Technically it could work, but it is not a great idea from a performance and failsafe perspective and definitely not a setup that is supported from our side.
 
So, adding up: your advise is to use LVM (not Thin!) on the multipath mapper volume on every node, configuring it as "shared".
This way I would have HA but not snapshots.

Right?
 
The supported setup for a shared storage over iSCSI/FC is a thick LVM yes.

If you have OCSF2 set up and it is working for you, what is the problem why you say you cannot have HA with it?

The HA stack will make sure that a node that lost contact with the quorum part of the cluster will fence (hard reset) itself after ~2 minutes if a HA enabled guest is running on it. One of the remaining nodes will boot the HA guest after about ~3 minutes. If the shared storage is available for all nodes I don't see why it shouldn't work.
 
If you have OCSF2 set up and it is working for you, what is the problem why you say you cannot have HA with it?

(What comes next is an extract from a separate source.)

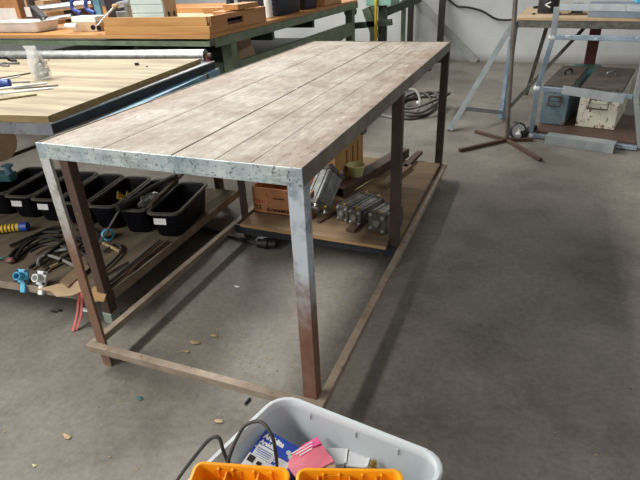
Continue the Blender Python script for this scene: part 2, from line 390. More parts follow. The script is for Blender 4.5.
def actuator(label, p, d, up, w, h, ln, rod=True):
    d = V(d).normalized(); R = frame(d, up); p = V(p)
    t = thing('air_cylinder', label, 'pneumatic cylinder', p, 'aluminium air cylinders on the table shelf')
    L_ = lambda x, y, z: p+R@V((x, y, z))
    m = MB(); g = w*.09                                          # grooved profile body
    prof = []
    for a in range(4):
        q = Matrix.Rotation(a*math.pi/2, 2)
        hw = w/2
        for x, y in ((-hw, -hw), (-.28*w-g/2, -hw), (-.28*w-g/2, -hw+g*.8), (-.28*w+g/2, -hw+g*.8), (-.28*w+g/2, -hw), (.28*w-g/2, -hw), (.28*w-g/2, -hw+g*.8), (.28*w+g/2, -hw+g*.8), (.28*w+g/2, -hw)):
            v = q@V((x, y)); prof.append((v.x, v.y*h/w))
    m.prism([L_(x, .028, z) for x, z in prof], d*(ln-.056)); m.build('barrel', 'alu', t, .001)
    for y0, s in ((0, 1), (ln-.028, -1)):
        m = MB(); m.box(L_(0, y0+.014, 0), (w*1.06, .028, h*1.06), R); c = m.build('end_cap', 'alu_d', t, .005)
        fy = y0 if s > 0 else y0+.028; o = d*(-s)
        for sx in (-1, 1):
            for sz in (-1, 1):
                q = L_(sx*w*.37, fy, sz*h*.37)
                MB().lathe([(w*.105, -.001), (w*.105, .005), (w*.06, .006), (w*.06, .011)], q, 6, o).build('tie_rod_nut', 'silver', c)
        MB().lathe([(w*.24, -.001), (w*.24, .008), (w*.2, .012), (w*.12, .012)], L_(0, fy, 0), 18, o).build('boss', 'alu', c, smooth=True)
        MB().lathe([(.008, -.001), (.008, .008), (.005, .012)], L_(w*.1, y0+.014, h*.53), 10, R.col[2]).build('port_fitting', 'brass', c)
    return t
actuator('air cylinder nearest the middle leg, its end cap with four bolts facing out', at(376.5, 223, SH+.052), (.38, 1, 0), (0,0,1), .094, .094, .15)
actuator('air cylinder in the middle of the heap, left half of the tight pair', at(342, 213.5, SH+.045), (.34, 1, 0), (0,0,1), .068, .08, .21)
actuator('air cylinder in the middle of the heap, right half of the tight pair', at(342, 213.5, SH+.045)+V((.074, -.025, 0)), (.34, 1, 0), (0,0,1), .068, .08, .21)
q0, q1 = at(316, 208, SH+.062), at(332, 170, SH+.205)
actuator('bright air cylinder propped up at a slant just behind the front right table leg', q0, q1-q0, (.75,-.5,.1), .10, .092, (q1-q0).length)
cp = thing('plastic_bowl', 'small pale yellow plastic bowl standing on the rusty channel by the slotted crate', 'bowl', at(356, 174, SH))
MB().lathe([(.036, 0), (.044, .03), (.055, .062), (.059, .062), (.059, .067), (.051, .067), (.041, .032), (.033, .006)], at(356, 175.5, SH+.0605), 24).build('tub', 'cup', cp, smooth=True)
MB().lathe([(.038, .02), (.0405, .03), (.0, .034)], at(356, 175.5, SH+.0605), 20).build('contents', 'white', cp)
def plank(name, label, cat, a, b, w, h, mat, group=None):
    a, b = V(a), V(b); MB().bar(a, b, w, h).build(name, mat, label=label, cat=cat, group=group, bevel=.002, loc=(a+b)/2)
def lift(p, z): return V((p.x, p.y, z))
a_, b_ = at(338, 192.5, SH+.03), at(404, 152, SH+.03)
m = MB(); m.channel(a_, b_, .075, .058, .006); m.build('steel_channel', 'rust', label='dark rusty steel channel lying long behind the air cylinders', cat='steel channel', loc=a_)
plank('wooden_batten', 'dusty brown batten lying between the steel channel and the middle leg', 'batten', at(382, 186, SH+.012), at(409, 166, SH+.012), .05, .022, 'board')
plank('wooden_batten', 'dark batten lying farthest back on the table shelf', 'batten', at(404, 168, SH+.012), at(420, 152, SH+.012), .04, .022, 'rust')
P = [at(358, 188.5, SH+.062), at(364, 184.5, SH+.066), at(372, 179.5, SH+.074)]
m = MB(); m.rings([[p+V((-.02, -.012, -.01)), p+V((.016, .012, .008)), p+V((.016, .012, .009)), p+V((-.02, -.012, -.009))] for p in spline(P, 4)])
m.build('paper_strip', 'cup', label='pale curled strip of paper lying on top behind the air cylinders', cat='paper', loc=P[1])
plank('steel_block', 'small dark flat bar sticking out below the air cylinders', 'steel bar', at(350, 231, SH+.009), at(360, 222, SH+.009), .045, .016, 'rust')
plank('steel_strip', 'thin dark bar lying under the slanted air cylinder', 'steel bar', at(318, 222, SH+.006), at(337, 211, SH+.006), .022, .010, 'rust')

# ================================================================== plywood bench on the left
pb = thing('plywood_bench', 'low bench with a pale plywood top and blue-grey steel frame left of the table', 'table', (-1.9, .9, 0))
a = V((-1.088, .262, 0)); b = V((-1.240, 1.455, 0)); u = V((-.99, -.12, 0)).normalized()
c = b+u*2.4; d = a+u*2.4
m = MB(); m.slab([(p.x, p.y) for p in (a, b, c, d)], .824, .850); m.build('plywood_top', 'ply', pb, .001)
def edge_strip(p, q, z0, z1, mat, name, n): MB().prism([p+V((0,0,z0)), q+V((0,0,z0)), q+V((0,0,z1)), p+V((0,0,z1))], n).build(name, mat, pb)
nr = V((.99, .126, 0)).normalized()
edge_strip(a, b, .8245, .8495, 'ply_edge', 'plywood_edge', nr*.0012)
edge_strip(d, a, .8245, .8495, 'ply_edge', 'plywood_edge', V((.1,-.99,0))*.0012)
a2 = a+nr*.012; b2 = b+nr*.05+V((-.01,.07,0))
m = MB(); m.prism([a2+V((0,0,.8215)), b2+V((0,0,.8215)), b+V((0,.05,.8215))-nr*.06, a-nr*.06+V((0,0,.8215))], (0,0,.0055)); m.build('top_flange', 'silver', pb)
m = MB(); m.prism([a2+V((0,0,.788)), b2+V((0,0,.788)), b2+V((0,0,.821)), a2+V((0,0,.821))], -nr*.006); m.build('side_channel', 'dark_steel', pb)
m = MB(); m.prism([d+V((0,-.006,.782)), a+V((.008,-.006,.782)), a+V((.008,-.006,.8235)), d+V((0,-.006,.8235))], (0,.005,0)); m.build('front_channel', 'steel_blue', pb)
m = MB(); m.bar(a+nr*.055+V((0,.1,.7725)), b2+V((0,0,.7725)), .05, .03); m.build('lower_rail', 'blue_paint', pb, label='faded blue rail under the top')
def bleg(x, y, z1=.788): return MB().span(x-.02, x+.02, y-.02, y+.02, .05, z1).build('leg', 'leg_dark' if x < -1.2 else 'rust', pb, .002)
bleg(-1.02, .232); bleg(-1.17, 1.36); bleg(-3.35, .02); bleg(-3.5, 1.1)
MB().span(-1.043, -.997, .208, .256, 0, .05).build('leg_foot', 'sage', pb, .003, label='grey-green sleeve on the near leg')
for x, y in ((-1.17, 1.36), (-3.35, .02), (-3.5, 1.1)): MB().span(x-.024, x+.024, y-.024, y+.024, 0, .05).build('leg_foot', 'sage', pb, .003)
SB = .14
sp = [(-1.045, .205), (-1.0, .262), (-1.035, 1.34), (-3.4, 1.1), (-3.3, .0)]
m = MB(); m.slab(sp, SB-.012, SB); m.build('lower_shelf', 'shelf', pb)
m = MB(); m.prism([(-3.3, -.004, SB-.034), (-1.045, .201, SB-.034), (-1.045, .201, SB-.0005), (-3.3, -.004, SB-.0005)], (0, .004, 0)); m.build('shelf_rail', 'rust_rail', pb)
m = MB(); m.prism([(-.998, .255, SB-.038), (-1.033, 1.34, SB-.038), (-1.033, 1.34, SB+.004), (-.998, .255, SB+.004)], (.004, 0, 0)); m.build('shelf_rail', 'rust_rail', pb)
# aluminium tube along its far edge
ro = thing('metal_roller', 'long bright aluminium roller lying along the far edge of the plywood bench', 'roller', (-2.3, 1.55, .85))
A = b+V((-.02, .085, .853)); B = A+u*2.3
MB().tube([A, B], .034, 24).build('roller_tube', 'alu', ro, smooth=True)
MB().tube([A-u*.035, A-u*.001], .014, 12).build('axle', 'rust', ro)
MB().bar(A-u*.012+V((0,0,.0)), A-u*.012+V((.0,.0,-.04)), .03, .006, (1,0,0)).build('bracket', 'red', ro)
# things on the bench top
ZB = .851
bg = thing('bag_of_screws', 'small clear plastic bag of metal screws standing on the plywood bench', 'bag', at(44, 78, ZB))
p = at(44, 79, ZB)
m = MB(); R_ = []
for i, (r1, z) in enumerate([(.040,0),(.050,.02),(.050,.05),(.043,.08),(.034,.108),(.034,.132),(.04,.15)]):
    R_.append([p+V((-.012*i/6-.004*i, 0, 0))+V((math.cos(k*math.pi/7)*r1*(1+.1*math.sin(k*3+i)), math.sin(k*math.pi/7)*r1*(.75 if i<5 else .25), z)) for k in range(14)])
m.rings(R_, cap=False); m.build('bag_film', 'clearbag', bg, smooth=True)
m = MB()
for k in range(80):
    q = p+V((random.uniform(-.034,.034), random.uniform(-.024,.024), random.uniform(.006,.085))); dd = V((random.uniform(-1,1), random.uniform(-1,1), random.uniform(-.6,.6))).normalized()*.010
    m.tube([q-dd, q+dd], .0022, 6)
tag(m.build('screws', 'alu_d', bg), kind='stuff')
def rod(name, label, cat, a, b, r, mat, group=None): MB().tube([a, b], r, 8).build(name, mat, label=label, cat=cat, group=group, loc=(V(a)+V(b))/2)
def flat(name, label, cat, a, b, w, h, mat, group=None):
    a, b = V(a), V(b); k = V((0,0,h/2)); MB().bar(a+k, b+k, w, h).build(name, mat, label=label, cat=cat, group=group, bevel=.001, loc=(a+b)/2)
flat('steel_rule', 'pale flat steel rule nearest the bag of screws', 'ruler', at(-20, 92, ZB), at(47, 83.5, ZB), .022, .006, 'whiteplast')
flat('steel_rule', 'second pale flat rule lying in front of the first on the plywood bench', 'ruler', at(-20, 96, ZB), at(53, 88.5, ZB), .018, .005, 'white')
flat('marking_strip', 'dull brown wooden strip in front of the two pale rules', 'strip', at(-20, 103, ZB), at(37, 95, ZB), .012, .006, 'straw')
flat('grey_file', 'grey flat file lying between the blue screwdriver and the pale rules', 'file', at(14, 89, ZB), at(58, 85.5, ZB+.001), .016, .004, 'alu_d')
sd = thing('screwdriver', 'screwdriver with a bright blue handle on the plywood bench', 'screwdriver', at(4, 84, ZB))
q = at(3, 83, ZB+.018); d_ = (at(25, 82, ZB+.018)-q).normalized()
MB().lathe([(.008, -.06), (.017, -.05), (.018, -.005), (.014, .01), (.017, .03), (.006, .036)], q, 14, d_).build('handle', 'bluecap', sd, smooth=True)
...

Because it's not a shared storage on the Proxmox part, it's a local dir storage mounted on OCSF2.
Proxmox is seeing that storage as a directory storage.
 
Because it's not a shared storage on the Proxmox part, it's a local dir storage mounted on OCSF2.
Proxmox is seeing that storage as a directory storage.
Have you tried to enable the Shared option for that directory storage?
This option exists to tell PVE that whatever is actually mounted at the location, can be accessed from all nodes.
 
Have you tried to enable the Shared option for that directory storage?
This option exists to tell PVE that whatever is actually mounted at the location, can be accessed from all nodes.

I was not aware on this. I will try and check, thank you!